* _Your objective_:
Here are some records; copy every line that holds the word "from".

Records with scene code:

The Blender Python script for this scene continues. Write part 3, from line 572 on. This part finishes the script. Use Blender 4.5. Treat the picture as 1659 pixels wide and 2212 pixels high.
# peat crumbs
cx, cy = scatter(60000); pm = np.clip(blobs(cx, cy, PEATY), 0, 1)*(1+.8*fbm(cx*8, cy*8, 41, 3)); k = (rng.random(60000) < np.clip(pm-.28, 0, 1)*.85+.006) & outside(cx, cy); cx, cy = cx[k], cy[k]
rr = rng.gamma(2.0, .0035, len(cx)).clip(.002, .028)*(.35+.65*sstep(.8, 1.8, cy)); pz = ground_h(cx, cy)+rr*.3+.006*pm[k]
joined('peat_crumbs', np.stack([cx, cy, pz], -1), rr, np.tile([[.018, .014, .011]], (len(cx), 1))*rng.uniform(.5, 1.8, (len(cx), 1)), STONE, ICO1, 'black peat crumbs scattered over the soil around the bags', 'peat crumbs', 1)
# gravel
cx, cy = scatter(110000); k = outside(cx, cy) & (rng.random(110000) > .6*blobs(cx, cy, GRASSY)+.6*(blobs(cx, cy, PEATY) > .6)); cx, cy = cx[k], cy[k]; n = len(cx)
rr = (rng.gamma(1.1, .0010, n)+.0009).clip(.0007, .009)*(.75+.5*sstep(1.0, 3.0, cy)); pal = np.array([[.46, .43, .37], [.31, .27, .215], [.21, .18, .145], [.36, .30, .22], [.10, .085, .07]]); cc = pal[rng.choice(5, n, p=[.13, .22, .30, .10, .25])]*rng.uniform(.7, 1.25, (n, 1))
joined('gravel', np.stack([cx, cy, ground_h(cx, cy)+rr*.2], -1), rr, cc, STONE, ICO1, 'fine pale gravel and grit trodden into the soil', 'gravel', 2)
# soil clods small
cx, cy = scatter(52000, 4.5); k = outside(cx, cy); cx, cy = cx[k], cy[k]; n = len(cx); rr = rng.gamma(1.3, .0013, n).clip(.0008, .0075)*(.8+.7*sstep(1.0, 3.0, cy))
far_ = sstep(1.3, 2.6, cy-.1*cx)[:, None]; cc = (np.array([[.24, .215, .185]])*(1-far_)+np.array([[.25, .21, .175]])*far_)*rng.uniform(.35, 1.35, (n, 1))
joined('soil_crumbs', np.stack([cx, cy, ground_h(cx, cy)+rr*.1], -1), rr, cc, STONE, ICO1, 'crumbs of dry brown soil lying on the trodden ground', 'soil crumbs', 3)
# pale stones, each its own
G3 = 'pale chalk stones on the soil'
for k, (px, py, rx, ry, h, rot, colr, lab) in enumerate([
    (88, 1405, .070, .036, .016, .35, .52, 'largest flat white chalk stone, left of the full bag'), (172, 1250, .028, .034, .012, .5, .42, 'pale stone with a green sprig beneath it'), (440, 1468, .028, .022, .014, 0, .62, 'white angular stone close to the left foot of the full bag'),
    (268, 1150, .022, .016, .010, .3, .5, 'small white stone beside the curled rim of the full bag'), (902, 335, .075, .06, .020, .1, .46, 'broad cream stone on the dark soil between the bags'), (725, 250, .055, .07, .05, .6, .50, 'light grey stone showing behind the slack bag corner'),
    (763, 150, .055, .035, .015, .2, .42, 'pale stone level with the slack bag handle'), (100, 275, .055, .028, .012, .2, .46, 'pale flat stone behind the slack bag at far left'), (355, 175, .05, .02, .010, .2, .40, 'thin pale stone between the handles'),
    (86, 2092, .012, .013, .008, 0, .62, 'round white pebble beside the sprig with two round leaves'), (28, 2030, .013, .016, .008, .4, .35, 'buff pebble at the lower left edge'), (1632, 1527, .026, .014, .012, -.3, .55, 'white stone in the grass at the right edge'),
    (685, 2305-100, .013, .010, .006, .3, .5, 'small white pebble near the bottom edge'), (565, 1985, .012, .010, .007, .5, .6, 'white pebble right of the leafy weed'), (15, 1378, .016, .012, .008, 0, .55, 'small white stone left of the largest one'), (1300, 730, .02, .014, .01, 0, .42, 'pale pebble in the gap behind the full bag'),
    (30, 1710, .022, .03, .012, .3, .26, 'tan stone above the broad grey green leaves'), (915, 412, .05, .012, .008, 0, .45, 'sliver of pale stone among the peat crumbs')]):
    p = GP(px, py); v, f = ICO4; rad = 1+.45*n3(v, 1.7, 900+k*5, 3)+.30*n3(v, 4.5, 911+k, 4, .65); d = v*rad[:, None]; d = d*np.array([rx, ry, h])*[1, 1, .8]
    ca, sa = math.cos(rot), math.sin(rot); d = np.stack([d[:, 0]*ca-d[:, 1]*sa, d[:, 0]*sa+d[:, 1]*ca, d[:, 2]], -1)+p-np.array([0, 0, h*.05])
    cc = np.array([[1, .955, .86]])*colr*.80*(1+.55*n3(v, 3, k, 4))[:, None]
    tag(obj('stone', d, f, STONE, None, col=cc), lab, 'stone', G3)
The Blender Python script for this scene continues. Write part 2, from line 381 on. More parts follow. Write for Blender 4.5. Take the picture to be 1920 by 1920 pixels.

* _Solution to this problem_:
The Blender Python script for this scene continues. Write part 3, from line 572 on. This part finishes the script. Use Blender 4.5. Treat the picture as 1659 pixels wide and 2212 pixels high.
The Blender Python script for this scene continues. Write part 2, from line 381 on. More parts follow. Write for Blender 4.5. Take the picture to be 1920 by 1920 pixels.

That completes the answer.